Tuesday, August 25, 2015

How unified Germany screwed hundreds of thousands of East German refugees

We were very reluctant to use the word 'screwed' in the title of this post but after reading up on what happened to several hundred thousand East Germans who fled to the West and lived and worked there, often for many decades, we stand by the use of screwed.

If you prefer to read one of a number of articles published in the German press on the subject, we recommend this one from 2011 in Die Zeit.

A single sentence explanation for our harsh statement:
After German unification in 1990, many former East German refugees saw their social security pension drop, often by as much as one third, in contrast to earlier law.

The history behind this unexpected slide in benefits sounded unbelievable, but here is how it came about.

From its inception in the late 1940s, West Germany was keen to show it was the better, the more democratic, the more socially just of the two Germanys left by World War II.

One of the cornerstones of demonstrating how great the West was the treatment of East Germans who left everything behind to start over in the West, often under life threatening circumstances. 

Social security pension contributions and eligibility were granted to the refugees as if they had worked in the West all their lives.

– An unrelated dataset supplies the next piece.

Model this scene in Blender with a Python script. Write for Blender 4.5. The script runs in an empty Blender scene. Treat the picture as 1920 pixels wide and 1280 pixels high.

Pensions in the West were higher than in the East, but so was the cost of living.

The West German social security administration sent out benefits statements to former East Germans, informing them that the years in the East were fully recognized under the applicable "foreign pensions eligibility law".

For example, East Germans who had fled in the 1960s and reached retirement age in 1980 began receiving the promised pension at 100% of the West German level.

After unification, everything changed, yet those former East Germans who had not yet reached retirement age in the West didn't notice. Nobody informed them that the provisions of the "foreign pensions eligibility law" had been retroactively suspended for former refugees and instead replaced with a new law meant to provide pensions to those who had never left East Germany.

All of a sudden, citizens who had signed away their East German citizenship and all rights to whatever that state promised in benefits saw their pensions recalculated according to the new formula for time worked in East Germany. Depending on how long individuals worked in East Germany before fleeing, the losses often end up to be one third of projected benefits, taking people like a registered nurse acquaintance of the blogster to a pension below the poverty level after 40 years of work.

And the courts?

The courts sided with the new interpretation while government is in no hurry to speed up the plans to achieve pension equality between the former East and the former West by 2019, almost 30 years after re-unification.

Of course, you can always find worse, as reported on NPR news only minutes ago in a piece about Brazil. To this day, 500 years after the Portuguese made all land in the country theirs, many Brazilians still have to pay property transaction taxes to the descendants of Portuguese nobles who were awarded the rights to collect rent on real estate by the Portuguese crown.